Even if his reach exceeded his grasp, Clinton did win congressional approval of a budget plan to reverse the path toward ever-bigger deficits. He embraced two international environmental initiatives spurned by George Bush.

He reversed the government’s abortion policy—doing with the stroke of a pen what Democratic majorities in Congress were unable to do in 12 years.

He had the bad fortune of having the lethal assault on a cult’s fortress in Waco, Texas, on his watch—and the good fortune to be given a Supreme Court retirement and a chance to put a lasting mark on that institution.

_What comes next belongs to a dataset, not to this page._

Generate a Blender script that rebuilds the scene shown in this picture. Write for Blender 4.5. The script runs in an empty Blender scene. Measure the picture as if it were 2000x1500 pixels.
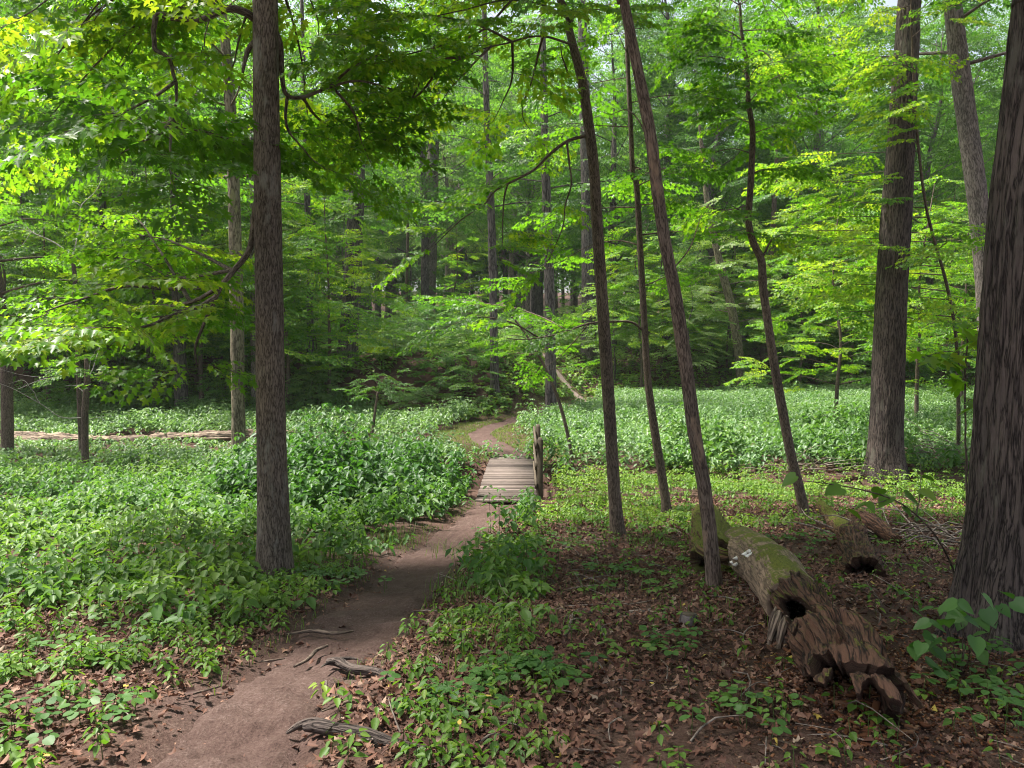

He banned smoking in the White House. He sat through hours of impassioned argument over the habitat of an endangered owl, then the next day offered money and moral support to an endangered leader, Boris Yeltsin.

Clinton has brought a new style to Washington—along with a battalion of Rhodes scholars and aides so young that they’ve taken to calling the Old Executive Office Building ‘‘the Young Executive Office Building.’‘

No lazy Camp David weekends or weekday horseback rides for this president; he works early and late and Saturdays and Sundays, and so does his staff.

It’s a playful White House, too. One day Clinton showed up in the Oval Office with an ugly red scratch on his head. ‘‘I got this playing with my daughter, I’m ashamed to say,’‘ he explained. He said he was ‘‘rolling around, acting like a child.’‘

Stephen Ambrose, biographer of Dwight Eisenhower and Richard Nixon, considers Clinton’s beginning ‘‘inept.’‘ He thinks it is unprecedented and ‘‘maybe dangerous’‘ that a president has gotten off on such bad footing with the military.

‘‘We can expect a stormy, crisis ridden presidency for the next 3^4 years,’‘ says Roosevelt scholar William Leuchtenberg. But he says history may single out Clinton for giving women, blacks and Hispanics substantial jobs.

Historian Alan Brinkley says Clinton has the gregariousness and political instincts of a Lyndon Johnson, the vision of a Franklin Roosevelt. Historian Arthur Schlesinger Jr. considers Clinton ‘‘articulate, ebullient, untiring and, thus far, rather endearing.’‘

These observers are quick to note this president’s handicaps. Congress is more independent these days and the press more aggressive. Moreover, Roosevelt and Johnson were not encumbered by inherited $300 billion deficits.

Brinkley makes one more point: He says recent administrations—those of Ronald Reagan and Bush—were not ambitious to see government do more. Clinton is. So people expect more.